Raw records
§

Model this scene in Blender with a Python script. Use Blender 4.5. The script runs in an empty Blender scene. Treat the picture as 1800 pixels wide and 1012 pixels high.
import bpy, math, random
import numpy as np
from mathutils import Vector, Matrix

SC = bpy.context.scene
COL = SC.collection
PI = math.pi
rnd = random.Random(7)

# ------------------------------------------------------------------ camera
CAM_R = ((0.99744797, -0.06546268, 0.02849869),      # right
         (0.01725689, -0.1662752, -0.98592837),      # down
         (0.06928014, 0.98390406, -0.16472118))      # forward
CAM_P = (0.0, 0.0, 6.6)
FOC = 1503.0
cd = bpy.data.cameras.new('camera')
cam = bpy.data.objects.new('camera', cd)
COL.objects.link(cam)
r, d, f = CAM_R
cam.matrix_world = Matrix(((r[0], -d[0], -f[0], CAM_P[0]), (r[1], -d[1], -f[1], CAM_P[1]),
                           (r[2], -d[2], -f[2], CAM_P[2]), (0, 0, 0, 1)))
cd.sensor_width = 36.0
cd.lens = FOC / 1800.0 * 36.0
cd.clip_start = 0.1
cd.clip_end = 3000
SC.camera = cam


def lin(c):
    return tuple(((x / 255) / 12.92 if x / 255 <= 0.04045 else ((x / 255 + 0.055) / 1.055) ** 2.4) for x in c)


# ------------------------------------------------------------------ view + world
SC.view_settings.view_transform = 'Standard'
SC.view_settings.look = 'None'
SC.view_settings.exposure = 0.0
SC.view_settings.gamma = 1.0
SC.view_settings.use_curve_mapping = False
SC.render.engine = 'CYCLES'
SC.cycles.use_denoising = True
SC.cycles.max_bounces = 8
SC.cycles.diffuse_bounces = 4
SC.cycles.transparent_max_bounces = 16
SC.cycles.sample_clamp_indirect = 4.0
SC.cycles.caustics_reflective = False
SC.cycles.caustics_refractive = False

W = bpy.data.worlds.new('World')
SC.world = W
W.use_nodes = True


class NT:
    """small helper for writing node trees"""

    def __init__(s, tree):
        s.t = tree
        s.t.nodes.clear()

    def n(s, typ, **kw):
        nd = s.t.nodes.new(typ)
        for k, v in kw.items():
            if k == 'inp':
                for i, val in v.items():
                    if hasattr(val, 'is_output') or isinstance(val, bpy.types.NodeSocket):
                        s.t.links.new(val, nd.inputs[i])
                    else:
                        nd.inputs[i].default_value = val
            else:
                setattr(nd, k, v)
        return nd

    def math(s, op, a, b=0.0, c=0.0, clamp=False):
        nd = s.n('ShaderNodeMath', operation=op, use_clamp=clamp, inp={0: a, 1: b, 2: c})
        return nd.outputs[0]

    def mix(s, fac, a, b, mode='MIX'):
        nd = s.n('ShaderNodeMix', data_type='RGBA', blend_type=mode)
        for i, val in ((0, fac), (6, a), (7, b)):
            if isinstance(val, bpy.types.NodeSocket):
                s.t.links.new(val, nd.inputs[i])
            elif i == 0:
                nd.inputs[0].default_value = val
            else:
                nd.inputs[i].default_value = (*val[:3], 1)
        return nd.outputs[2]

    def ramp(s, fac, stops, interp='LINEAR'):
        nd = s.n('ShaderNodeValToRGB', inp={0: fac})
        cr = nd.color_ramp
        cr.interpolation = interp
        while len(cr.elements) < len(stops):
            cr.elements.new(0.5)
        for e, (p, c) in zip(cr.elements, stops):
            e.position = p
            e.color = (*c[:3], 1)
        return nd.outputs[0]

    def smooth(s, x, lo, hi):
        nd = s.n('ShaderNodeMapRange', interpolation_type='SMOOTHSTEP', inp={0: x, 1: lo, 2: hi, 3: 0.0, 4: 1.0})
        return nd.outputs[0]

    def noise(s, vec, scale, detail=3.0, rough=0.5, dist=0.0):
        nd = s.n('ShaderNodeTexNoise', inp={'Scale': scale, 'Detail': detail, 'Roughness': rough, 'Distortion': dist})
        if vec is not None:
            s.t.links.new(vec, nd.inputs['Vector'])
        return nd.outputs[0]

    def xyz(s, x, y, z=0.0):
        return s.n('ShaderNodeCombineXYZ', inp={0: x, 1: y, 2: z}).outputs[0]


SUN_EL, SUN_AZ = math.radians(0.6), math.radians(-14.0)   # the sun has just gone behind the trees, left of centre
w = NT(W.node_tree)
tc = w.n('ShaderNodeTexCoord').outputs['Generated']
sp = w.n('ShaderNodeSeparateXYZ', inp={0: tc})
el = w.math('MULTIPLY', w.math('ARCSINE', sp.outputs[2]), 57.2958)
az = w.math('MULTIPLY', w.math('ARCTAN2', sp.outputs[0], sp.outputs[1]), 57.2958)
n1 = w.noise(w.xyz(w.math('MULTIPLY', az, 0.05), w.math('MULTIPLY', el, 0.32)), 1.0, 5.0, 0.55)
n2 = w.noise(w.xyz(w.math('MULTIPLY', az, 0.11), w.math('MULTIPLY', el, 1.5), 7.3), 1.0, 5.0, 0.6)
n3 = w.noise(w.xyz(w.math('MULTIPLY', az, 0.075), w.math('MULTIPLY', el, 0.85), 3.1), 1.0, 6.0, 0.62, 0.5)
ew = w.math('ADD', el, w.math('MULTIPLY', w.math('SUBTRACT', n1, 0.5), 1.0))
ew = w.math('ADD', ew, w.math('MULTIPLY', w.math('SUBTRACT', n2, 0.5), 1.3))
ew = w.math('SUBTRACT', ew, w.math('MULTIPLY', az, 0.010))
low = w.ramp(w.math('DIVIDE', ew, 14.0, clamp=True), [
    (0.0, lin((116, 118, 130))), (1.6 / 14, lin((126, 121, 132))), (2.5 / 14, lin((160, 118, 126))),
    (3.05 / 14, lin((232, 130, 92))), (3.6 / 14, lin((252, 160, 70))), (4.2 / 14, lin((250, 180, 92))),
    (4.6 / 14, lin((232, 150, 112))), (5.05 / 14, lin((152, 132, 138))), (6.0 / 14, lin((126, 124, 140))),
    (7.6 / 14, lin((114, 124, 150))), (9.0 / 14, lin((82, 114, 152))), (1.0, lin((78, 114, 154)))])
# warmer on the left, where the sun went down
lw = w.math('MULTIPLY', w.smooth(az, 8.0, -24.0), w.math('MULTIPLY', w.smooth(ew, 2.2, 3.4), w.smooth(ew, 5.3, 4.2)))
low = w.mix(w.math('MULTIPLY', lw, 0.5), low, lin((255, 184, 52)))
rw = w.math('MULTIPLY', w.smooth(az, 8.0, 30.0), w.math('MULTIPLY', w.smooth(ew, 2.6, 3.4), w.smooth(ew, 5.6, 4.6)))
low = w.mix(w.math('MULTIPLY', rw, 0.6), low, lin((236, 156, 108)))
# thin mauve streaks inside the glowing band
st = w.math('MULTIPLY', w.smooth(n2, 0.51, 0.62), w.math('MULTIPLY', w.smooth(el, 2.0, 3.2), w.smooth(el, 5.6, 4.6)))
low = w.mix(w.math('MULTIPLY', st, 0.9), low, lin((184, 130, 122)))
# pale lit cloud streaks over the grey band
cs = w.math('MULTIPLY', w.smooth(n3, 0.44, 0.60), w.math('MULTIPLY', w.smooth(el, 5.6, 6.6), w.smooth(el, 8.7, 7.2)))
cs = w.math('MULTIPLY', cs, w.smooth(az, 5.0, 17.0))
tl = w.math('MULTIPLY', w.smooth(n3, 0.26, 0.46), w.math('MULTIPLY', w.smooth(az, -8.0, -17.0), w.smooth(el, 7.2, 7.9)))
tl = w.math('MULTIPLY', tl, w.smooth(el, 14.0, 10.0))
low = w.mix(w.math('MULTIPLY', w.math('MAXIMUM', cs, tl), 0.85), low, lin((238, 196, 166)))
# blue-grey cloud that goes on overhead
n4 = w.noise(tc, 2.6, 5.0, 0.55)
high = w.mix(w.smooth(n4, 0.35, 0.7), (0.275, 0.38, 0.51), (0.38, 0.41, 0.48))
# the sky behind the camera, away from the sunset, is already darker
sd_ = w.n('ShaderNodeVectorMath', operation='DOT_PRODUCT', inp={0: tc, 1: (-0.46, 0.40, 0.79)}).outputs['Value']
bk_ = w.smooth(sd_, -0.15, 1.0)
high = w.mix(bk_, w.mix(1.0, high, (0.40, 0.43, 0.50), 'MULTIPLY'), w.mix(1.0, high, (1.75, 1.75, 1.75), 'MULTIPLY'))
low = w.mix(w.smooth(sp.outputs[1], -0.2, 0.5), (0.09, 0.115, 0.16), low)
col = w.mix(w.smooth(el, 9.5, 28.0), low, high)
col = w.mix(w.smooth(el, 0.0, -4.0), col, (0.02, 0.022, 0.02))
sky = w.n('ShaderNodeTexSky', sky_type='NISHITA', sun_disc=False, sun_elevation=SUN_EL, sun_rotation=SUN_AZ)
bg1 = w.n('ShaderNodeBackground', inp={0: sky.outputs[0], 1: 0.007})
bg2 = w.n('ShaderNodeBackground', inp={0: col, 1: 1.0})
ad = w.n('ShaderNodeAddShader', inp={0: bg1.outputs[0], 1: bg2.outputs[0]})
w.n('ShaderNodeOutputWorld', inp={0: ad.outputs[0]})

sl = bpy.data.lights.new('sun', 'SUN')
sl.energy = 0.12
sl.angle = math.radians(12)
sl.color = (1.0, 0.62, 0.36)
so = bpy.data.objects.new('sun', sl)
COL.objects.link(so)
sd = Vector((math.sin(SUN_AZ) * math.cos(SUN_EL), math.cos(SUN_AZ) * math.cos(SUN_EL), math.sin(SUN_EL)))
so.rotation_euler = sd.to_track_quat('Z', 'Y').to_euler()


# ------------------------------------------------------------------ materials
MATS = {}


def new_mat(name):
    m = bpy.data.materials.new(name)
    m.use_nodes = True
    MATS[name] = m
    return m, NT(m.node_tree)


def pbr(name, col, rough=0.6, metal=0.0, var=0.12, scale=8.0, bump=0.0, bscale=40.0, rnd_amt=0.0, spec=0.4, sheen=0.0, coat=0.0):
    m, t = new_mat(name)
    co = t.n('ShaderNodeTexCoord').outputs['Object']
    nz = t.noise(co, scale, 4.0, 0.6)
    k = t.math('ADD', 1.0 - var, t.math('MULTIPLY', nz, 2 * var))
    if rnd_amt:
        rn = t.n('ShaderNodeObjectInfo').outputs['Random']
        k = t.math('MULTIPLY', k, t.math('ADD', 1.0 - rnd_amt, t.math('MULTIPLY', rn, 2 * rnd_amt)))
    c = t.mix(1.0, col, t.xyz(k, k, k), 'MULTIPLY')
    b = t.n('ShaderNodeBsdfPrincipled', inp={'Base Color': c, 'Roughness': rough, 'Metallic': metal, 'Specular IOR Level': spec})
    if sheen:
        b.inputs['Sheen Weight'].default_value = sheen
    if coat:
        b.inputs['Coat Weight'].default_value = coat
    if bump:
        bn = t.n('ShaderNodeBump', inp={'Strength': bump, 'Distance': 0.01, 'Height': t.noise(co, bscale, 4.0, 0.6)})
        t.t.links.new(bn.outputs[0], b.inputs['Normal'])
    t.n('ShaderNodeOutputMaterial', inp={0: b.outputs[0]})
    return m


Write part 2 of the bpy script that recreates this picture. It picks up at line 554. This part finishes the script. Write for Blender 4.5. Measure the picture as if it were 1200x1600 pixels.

§

> [Task to carry out]:
Copy the lines from the entries above in which the word "picture" appears.

> [Solution for this exercise]:
Model this scene in Blender with a Python script. Use Blender 4.5. The script runs in an empty Blender scene. Treat the picture as 1800 pixels wide and 1012 pixels high.
Write part 2 of the bpy script that recreates this picture. It picks up at line 554. This part finishes the script. Write for Blender 4.5. Measure the picture as if it were 1200x1600 pixels.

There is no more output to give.